Eiko wants to show us her parents’ wedding photo, dated August 10, 1945. The handsome young couple are sprucely dressed and proud, the satiny image giving no hint of their desperate circumstances. Earlier in the war, the groom had been savagely beaten by his fellow conscripts, and, that same year, the bride-to-be had stood amid the flames of Tokyo gripping her father’s hand as they watched their home reduced to cinders. The wedding itself took place the day after the atomic attack that melted bodies and left thousands of civilians dying of burns and radiation sickness in the rubble of Nagasaki. As a child, Eiko would shrink from the angry glare of mutilated veterans begging in the street.

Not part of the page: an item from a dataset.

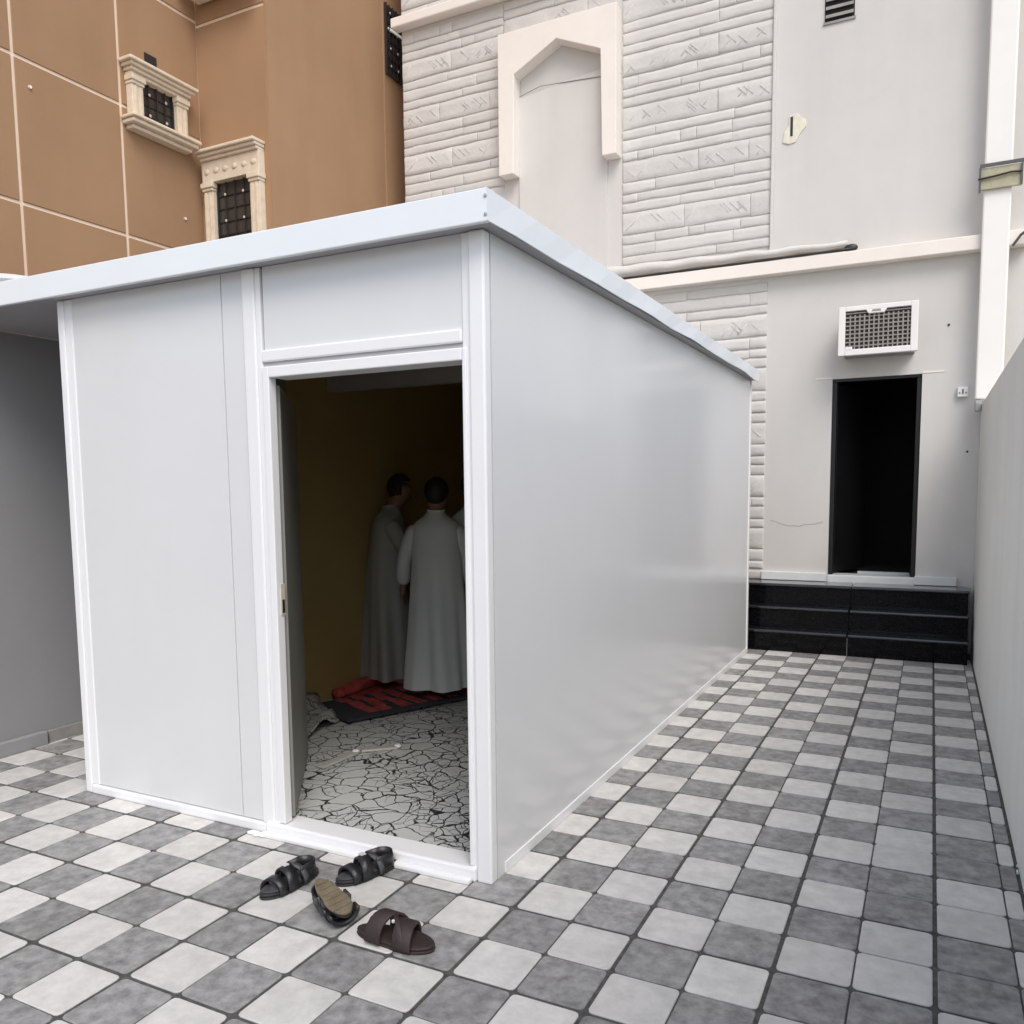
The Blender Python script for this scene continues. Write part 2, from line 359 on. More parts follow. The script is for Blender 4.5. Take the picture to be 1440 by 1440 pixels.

Accompanying these narratives is a physical vocabulary of horror. Hollowed out, Eiko hunches and staggers, clawing at her head as if her thoughts were unbearable. In a segment dedicated to the “comfort women” whom the Japanese army forced into sexual slavery, Wen Hui clutches her fists between her legs and sinks to the floor in agony. Physical contortions, by themselves, cannot do justice to the human misery of war, however, so eventually the dancers resort to nudity, stripping themselves bare. Now we are all family, recognizing our own vulnerability in the women’s careworn figures. More than the clouded mirror on wheels that the dancers manipulate, their nudity shows us ourselves. Shedding their clothes also symbolizes the artists’ search for truth, defying the silence, propaganda, and longing to forget that make new wars possible.

Yet, nudity is not enough, either. Now Eiko and Wen Hui attack each other with a black marker, seizing quivering limbs and covering every fleshy surface with calligraphy. Wen Hui pens a letter to her grandmother, while Eiko scribbles excerpts from Japan’s post-war Constitution renouncing war. This orgy of writing seems like the ultimate intimacy, finally overcoming the last of the barriers that had stalled their initial approach to one another. It remains only for Eiko and Wen Hui to cross over into the aisles, and address us personally with their appeal for peace. Though the goal may seem distant, and their voices weak, this testimony matters.